Announcing: Helm Air Gap Support

Kaylee McHugh, Chuck D'Antonio
 | 
Oct 21, 2024

Replicated is proud to announce the support of air-gapped Helm installations. While enabling air gap installations into self-hosted customer environments has been a cornerstone of the Replicated platform for quite some time, this new feature expands Replicated’s air gap support options and gives ISVs more flexibility in determining how to best support their customers’ air gap needs. 

Traditionally, an air gap network meant something super specific: a network that was physically separated from other networks like the Internet. Today, air gap capabilities can be used for this scenario as well as environments that may have some temporary access to the global internet, but need heightened security and control measures. It is this scenario that we walk through today. See how Chuck D’Antonio, Director of Solutions Engineering, sets up air gap support within his Replicated enabled Helm charts in the video and walkthrough below. If you’re ready to jump right in, you can see our docs here

First, Chuck logs into the Replicated download portal, which requires a customer-specific URL and password. He logs in as his customer Geeglo so they can install his sample application, SlackerNews. 

He chooses “existing cluster with Helm” as the installation type. This gives him instructions to get all the images for the application into a local registry. 

On his local workstation, he pulls all the images. He’s pulling all the images that the air-gap builder identified as being part of this application. This is going to be the complete list of images that your customer moves from the internet to either their air-gapped environment’s registry or, in this case, a tightly secured network that can only access the internal registry and be accessed from hosts within his network. 

Once the images are pulled over, they are tagged by entering in the name of the local registry into the Replicated download portal. The name of the registry has been added into the copy/paste commands. 

Chuck then pushes everything over to his local registry, which in this example is a Harbor registry. 

Once the images appear in the registry, Chuck uses the subsequent commands on the Replicated portal to pull the Helm chart. For this, he pulls the value from the Helm chart and edits it to use within his environment. 
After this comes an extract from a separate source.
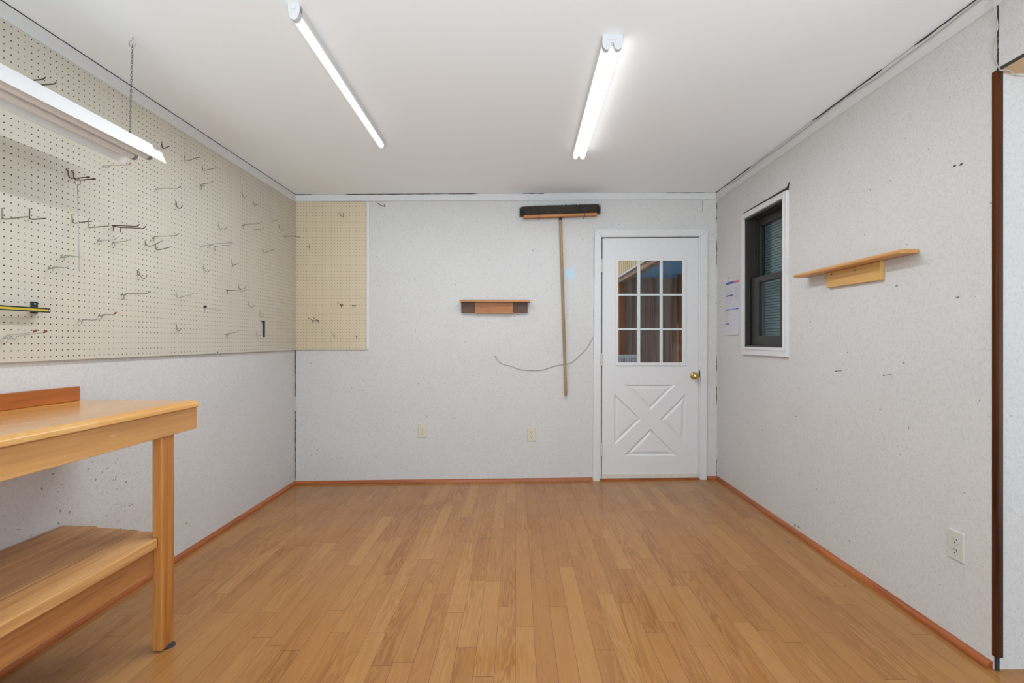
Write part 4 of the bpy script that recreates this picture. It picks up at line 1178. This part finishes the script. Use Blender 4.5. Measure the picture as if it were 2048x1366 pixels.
# blue tape, cord with nail, outlets
bm = B()  # dark strips painted in as shade lines, one per slat
prism(bm, [pb(1128, 539.7, 0.0022), pb(1149.8, 537.4, 0.0022), pb(1148.6, 549, 0.0022), pb(1147.5, 559, 0.0022), pb(1137, 557.4, 0.0022), pb(1128, 555.4, 0.0022)], (0, 0.0015, 0))
tag(obj('tape_scrap', bm, M_blue, origin='base'), 'scrap of pale blue tape on the wall beside the broom handle', 'tape')
cp = [(237, 552), (262, 598), (285, 630), (315, 652), (400, 680), (495, 702), (560, 735), (650, 752), (780, 762), (930, 757), (1040, 725), (1150, 690), (1265, 670), (1350, 660), (1410, 630), (1500, 545), (1600, 450), (1670, 345), (1715, 262)]
bm = B()  # dark strips painted in as shade lines, one per slat
pts = [pb(960 + a / 7.588, 640 + b / 7.588, 0.006) for a, b in cp]
tube(bm, smoothline([pb(960 + 237 / 7.588, 640 + 552 / 7.588, 0.003)] + pts[1:-1] + [pb(960 + 1715 / 7.588, 640 + 262 / 7.588, 0.003)], 4), 0.0028, 7)
tag(obj('cord', bm, M_cord, origin='base', smooth=True), 'thin grey cord sagging across the back wall behind the broom handle', 'cord')
def nail(label, a, b, r=0.0018, head=0.0045, name='nail', group=None, m=None):
    bm = B(); a, b = Vector(a), Vector(b)
    tube(bm, [a, b], r, 7)
    d = (b - a).normalized()
    tube(bm, [b - d * 0.001, b + d * 0.001], head, 9)
    o = obj(name, bm, m or M_dwire, origin='base'); tag(o, label, 'nail', group); return o
nail('small dark nail holding the left end of the grey cord', pb(991.2, 712.6, -0.01), pb(991.2, 712.6, 0.010), 0.0014, 0.0038)
nail('small grey nail holding the cord beside the door casing', pb(1186.0, 674.4, -0.01), pb(1186.0, 674.4, 0.010), 0.0014, 0.0034, m=M_steel)
def outlet(label, C, U, Nn, m):               # centre, unit along width, outward normal
    C, U, Nn = Vector(C), Vector(U).normalized(), Vector(Nn).normalized(); Vv = Vector((0, 0, 1))
    root = thing('outlet', label, 'outlet', C - Vv * 0.057, 'duplex wall outlets')
    def P(u, v, n): return C + U * u + Vv * v + Nn * n
    bm = B()
    loft(bm, [P(-0.035, -0.057, 0), P(0.035, -0.057, 0), P(0.035, 0.057, 0), P(-0.035, 0.057, 0)],
         [P(-0.032, -0.054, 0.006), P(0.032, -0.054, 0.006), P(0.032, 0.054, 0.006), P(-0.032, 0.054, 0.006)])
    obj('cover_plate', bm, m, root, bevel=0.0012)
    for s in (-1, 1):
        bm = B()
        ring = []
        for k in range(24):
            a = 2 * math.pi * k / 24
            ring.append((0.0168 * math.cos(a), max(-0.0135, min(0.0135, 0.0168 * math.sin(a))) + s * 0.0195))
        prism(bm, [P(u, v, 0.0075) for u, v in ring], -Nn * 0.003)
        rc = obj('receptacle', bm, m, root)
        bm = B()
        for u, hh in ((-0.0064, 0.0050), (0.0064, 0.0042)):
            prism(bm, [P(u - 0.0012, s * 0.0195 + 0.003 - hh, 0.0079), P(u + 0.0012, s * 0.0195 + 0.003 - hh, 0.0079), P(u + 0.0012, s * 0.0195 + 0.003 + hh, 0.0079), P(u - 0.0012, s * 0.0195 + 0.003 + hh, 0.0079)], -Nn * 0.001)
        prism(bm, [P(0.0027 * math.cos(k * math.pi / 5), s * 0.0195 - 0.008 + 0.0027 * math.sin(k * math.pi / 5), 0.0079) for k in range(10)], -Nn * 0.001)
        obj('slots', bm, M_slot, rc)
    bm = B(); ball(bm, P(0, 0, 0.006), 0.0024); obj('screw', bm, M_steel, root)
outlet('ivory duplex outlet low on the back wall, left one of two', pb(844.6, 861.5), (1, 0.0125, 0), (0.0125, -1, 0), M_ivory)
outlet('ivory duplex outlet low on the back wall below the broom', pb(1062.8, 868.6), (1, 0.0125, 0), (0.0125, -1, 0), M_ivory)
oc = px_(1913.6, 1090.8, XR)
outlet('pale duplex outlet low on the right wall near the brown jamb', oc, (0, -1, 0), (-1, 0, 0), M_ltgrey)

# nails on the right wall
for (a, b, lab) in (((1683.9, 741.1), (1671.6, 742.2), 'dark nail sticking out of the right wall below the shelf, farther one'),
                    ((1782.8, 748.6), (1767.0, 750.8), 'dark nail sticking out of the right wall below the shelf, nearer one')):
    p = px_(*a, XR); y = p.y
    q = Vector(((b[0] - CX) / F * y, y, CZ + (CY - b[1]) / F * y))
    nail(lab, p + Vector((0.01, 0, 0)), q, 0.0014, 0.0032, group='nails in the right wall')
for (px, py, lab) in ((1910, 331.8, 'tiny dark screw high on the right wall, left one of two'), (1923, 328.6, 'tiny dark screw high on the right wall, right one of two'),
                      (1794, 571.6, 'small grey anchor on the right wall beside the shelf cleat'), (1916, 594.5, 'small grey anchor on the right wall near the jamb')):
    p = px_(px, py, XR)
    bm = B(); tube(bm, [p + Vector((0.008, 0, 0)), p - Vector((0.003, 0, 0))], 0.0034, 8); tube(bm, [p + Vector((-0.002, -0.006, 0.002)), p + Vector((-0.003, 0.006, -0.002))], 0.0016, 6)
    tag(obj('wall_screw', bm, M_dwire if 'screw' in lab else M_steel, origin='base'), lab, 'screw')
bm = B()  # dark strips painted in as shade lines, one per slat
p = px_(1601, 1056, XR); y = p.y
tube(bm, [p + Vector((0.01, 0, 0)), p, Vector(((1588.4 - CX) / F * y, y, CZ + (CY - 1049) / F * y)), Vector(((1588.2 - CX) / F * y, y, CZ + (CY - 1057) / F * y))], 0.0016, 6)
tag(obj('bent_wire', bm, M_dwire, origin='base'), 'short bent dark wire low on the right wall above the moulding', 'wire')

# white cable along the right trim, down the joint and into the opening
bm = B()  # dark strips painted in as shade lines, one per slat
pts = []
rnd = random.Random(9)
for k in range(13):
    y = 3.9 - k * 0.175
    pts.append(Vector((XR - 0.020 - 0.003 * rnd.random(), y, zc(XR) - 0.012 - 0.016 * rnd.random())))
pts += [Vector((XR - 0.022, 1.74, zc(XR) - 0.03)), Vector((XR - 0.019, 1.742, zc(XR) - 0.066))]
pts += [px_(1995.4, 50, XR - 0.004), px_(1991, 72, XR - 0.004), px_(1988.4, 100, XR - 0.004), px_(1988.2, 116, XR - 0.004), px_(1992, 126, XR - 0.005), px_(1998, 136, XR - 0.006), px_(2001.5, 140.5, XR - 0.008)]
pts += [Vector((1.705, 1.735, 2.112)), Vector((1.73, 1.742, 2.104)), Vector((1.76, 1.750, 2.100)), Vector((1.80, 1.752, 2.103)), Vector((1.88, 1.752, 2.113))]
tube(bm, smoothline(pts, 3), 0.0019, 6)
tag(obj('cable', bm, M_cable, origin='base', smooth=True), 'thin white cable along the right trim and down beside the jamb', 'cable')

# ------------------------------------------------------------------ lights
def ext(bm, prof, p0, p1):                    # closed profile (u across, z) swept from p0 to p1
    p0, p1 = Vector(p0), Vector(p1)
    d = (p1 - p0); d.z = 0; d.normalize()
    s = Vector((d.y, -d.x, 0))
    loft(bm, [p0 + s * u + Vector((0, 0, z)) for u, z in prof], [p1 + s * u + Vector((0, 0, z)) for u, z in prof])
def arc(c, r, zr, z0, n=10):                  # half round hanging below z0
    return [(c + r * math.cos(math.pi * k / n), z0 - zr * math.sin(math.pi * k / n)) for k in range(n + 1)]
def cap_at(p0, p1, t0, t1):
    p0, p1 = Vector(p0), Vector(p1); d = (p1 - p0).normalized()
    return p0 + d * t0, p0 + d * t1
# single-lamp fixture
A0 = (-0.804, 1.810, zc(-0.804)); A1 = (-0.818, 3.030, zc(-0.818))
la = thing('strip_light', 'narrow lit strip light with one tube on the ceiling nearer the pegboard', 'ceiling light', ((A0[0] + A1[0]) / 2, 2.42, zc(-0.81) - 0.058), 'ceiling strip lights')
bm = B(); ext(bm, [(-0.021, 0), (0.021, 0), (0.021, -0.026), (0.017, -0.030), (-0.017, -0.030), (-0.021, -0.026)], *cap_at(A0, A1, 0.0, 1.22))
obj('housing', bm, M_white_metal, la)
bm = B(); ext(bm, [(0.0165, -0.0302), *arc(0, 0.0165, 0.0225, -0.031), (-0.0165, -0.0302)], *cap_at(A0, A1, 0.018, 1.214))
obj('lens', bm, M_lens_a, la, smooth=False)
area('strip_led', Vector(A0).lerp(Vector(A1), 0.5) - Vector((0, 0, 0.0545)), (0, 0, math.atan2(0.014, 1.22)), 0.026, 1.17, LED_A, (0.88, 0.94, 1.0))
bm = B(); ext(bm, [(0.021, 0.0), (0.021, -0.030), *arc(0, 0.019, 0.026, -0.031), (-0.021, -0.030), (-0.021, 0.0)], *cap_at(A0, A1, -0.006, 0.018))
ext(bm, [(0.008, -0.006), (0.008, -0.020), (-0.008, -0.020), (-0.008, -0.006)], *cap_at(A0, A1, -0.0085, -0.005))
obj('end_cap', bm, M_cap, la, bevel=0.001)
# two-lamp fixture
B0 = (0.385, 2.008, zc(0.385)); B1 = (0.403, 3.228, zc(0.403))
lb = thing('strip_light', 'wide lit strip light with two tubes on the ceiling before the door', 'ceiling light', ((B0[0] + B1[0]) / 2, 2.62, zc(0.39) - 0.062), 'ceiling strip lights')
bm = B(); ext(bm, [(-0.040, 0), (0.040, 0), (0.040, -0.022), (0.012, -0.034), (-0.012, -0.034), (-0.040, -0.022)], *cap_at(B0, B1, 0.0, 1.22))
obj('housing', bm, M_white_metal, lb)
for cx_, mm in ((0.0225, M_lens), (-0.0225, M_lens_dim)):
    bm = B(); ext(bm, [(cx_ + 0.0165, -0.030), *arc(cx_, 0.0165, 0.024, -0.034), (cx_ - 0.0165, -0.030)], *cap_at(B0, B1, 0.018, 1.216))
    obj('lens', bm, mm, lb)
bm = B(); ext(bm, [(0.041, 0), (0.041, -0.032), *arc(0.0225, 0.0185, 0.028, -0.032, 8), *arc(-0.0225, 0.0185, 0.028, -0.032, 8), (-0.041, -0.032), (-0.041, 0)], *cap_at(B0, B1, -0.006, 0.018))
ext(bm, [(0.014, -0.006), (0.014, -0.022), (-0.014, -0.022), (-0.014, -0.006)], *cap_at(B0, B1, -0.0085, -0.005))
obj('end_cap', bm, M_cap, lb, bevel=0.001)

for q, wt in ((0.0225, 0.62), (-0.0225, 0.38)):
    area('strip_led', Vector(B0).lerp(Vector(B1), 0.5) + Vector((q, 0, -0.0592)), (0, 0, -math.atan2(0.018, 1.22)), 0.016, 1.17, LED_B * wt, (0.88, 0.94, 1.0))

# hanging shop light, switched off
SX = -1.563
sl = thing('shop_light', 'unlit white shop light hanging on chains over the workbench', 'hanging light', (SX, 1.49, CZ + 0.744), None)
SY0, SY1 = 0.88, 2.105
half = [(0.030, 0.8245), (0.036, 0.8085), (0.070, 0.7906), (0.0895, 0.744)]
out_ = [(-u, z) for u, z in half[::-1]] + half
inn_ = [(u * 0.97 - (0.0012 if u > 0 else -0.0012), z - 0.0022) for u, z in out_][::-1]
inn_[0] = (0.0870, 0.744); inn_[-1] = (-0.0870, 0.744)
bm = B(); loft(bm, [(SX + u, SY0, CZ + z) for u, z in out_ + inn_], [(SX + u, SY1, CZ + z) for u, z in out_ + inn_])
obj('hood', bm, M_white_metal, sl)
for u in (-0.031, 0.031):
    bm = B(); tube(bm, [(SX + u, SY0 + 0.03, CZ + 0.770), (SX + u, SY1 - 0.022, CZ + 0.770)], 0.0185, 16)
    tb = obj('tube', bm, M_tube_off, sl, smooth=False)
    for ya, yb_ in ((SY1 - 0.040, SY1 - 0.0215), (SY0 + 0.029, SY0 + 0.05)):
        bm = B(); tube(bm, [(SX + u, ya, CZ + 0.770), (SX + u, yb_, CZ + 0.770)], 0.0190, 16); obj('end_ring', bm, M_ring, tb)
    for yy in (SY1 - 0.021, SY0 + 0.01):
        bm = B(); box(bm, SX + u - 0.012, SX + u + 0.012, yy, yy + 0.012, CZ + 0.758, CZ + 0.806); obj('socket', bm, M_white_metal, sl)
def link_(bm, c, vert, L=0.0125, Wd=0.0062, r=0.0011, turn=0.0):
    ring = []
    for k in range(13):
        a = 2 * math.pi * k / 12
        u, v = Wd * math.cos(a) * 0.5, L * math.sin(a) * 0.5 * 1.15
        d = Vector((math.cos(turn), math.sin(turn), 0))
        ring.append(Vector(c) + d * u + Vector((0, 0, v)))
    tube(bm, ring, r, 5, cap=False)
for yc in (1.993, 1.05):
    top = Vector((-1.531, yc, zc(-1.531) - 0.036)); bot = Vector((-1.541, yc, CZ + 0.826))
    bm = B(); n = int((top.z - bot.z) / 0.0105)
    for k in range(n + 1):
        link_(bm, top.lerp(bot, k / n), True, turn=(0.6 if k % 2 else 2.1))
    obj('chain', bm, plain('chain_steel', (0.17, 0.165, 0.16, 1), 0.4, 0.6) if yc > 1.5 else M_steel, sl)
    bm = B(); tube(bm, [bot + Vector((0.006, 0, -0.002)), bot + Vector((0.004, 0, 0.006)), bot + Vector((0, 0, 0.010)), bot + Vector((-0.005, 0, 0.005)), bot + Vector((-0.007, 0, -0.002))], 0.0014, 6)
    obj('hanger', bm, M_dwire, sl)
    bm = B()
    c = top + Vector((0, 0, 0.0))
    tube(bm, smoothline([Vector((c.x, yc, zc(c.x) + 0.004)), Vector((c.x, yc, zc(c.x) - 0.010)), c + Vector((-0.012, 0, 0.016)), c + Vector((-0.010, 0, 0.002)), c + Vector((0, 0, -0.004)), c + Vector((0.010, 0, 0.002)), c + Vector((0.013, 0, 0.010))], 3), 0.0018, 7)
    if yc > 1.5:
        tag(obj('ceiling_hook', bm, M_steel, origin='base', smooth=True), 'steel ceiling hook holding the shop light chain', 'hook')
    else:
        obj('ceiling_hook', bm, M_steel, sl, smooth=True)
Chuck utilizes a script he previously wrote (reach out to him at chuck@replicated.com if you’d like more information on what happens behind the scenes in this script). You can now see that all the registries are within Chuck’s values.yaml file.

Now, he utilizes the ‘run preflight checks’ command within the Replicated portal to run preflight checks against his cluster using the values in the values.yaml file. All of the checks pass.

Now, he’s ready to install his chart. He grabs the “Install the chart” command from the Replicated download portal. The containers are created, and when he runs a command to get the pods he can see that they’re running from his local registry in a fully secure environment. 

You may be curious about using the Replicated SDK in this environment. It will continue to run as expected, since it has a copy of the license provided in its values. The SDK will also gather telemetry—including custom metrics—into Kubernetes secret that you’ll receive with every support bundle your customer sends.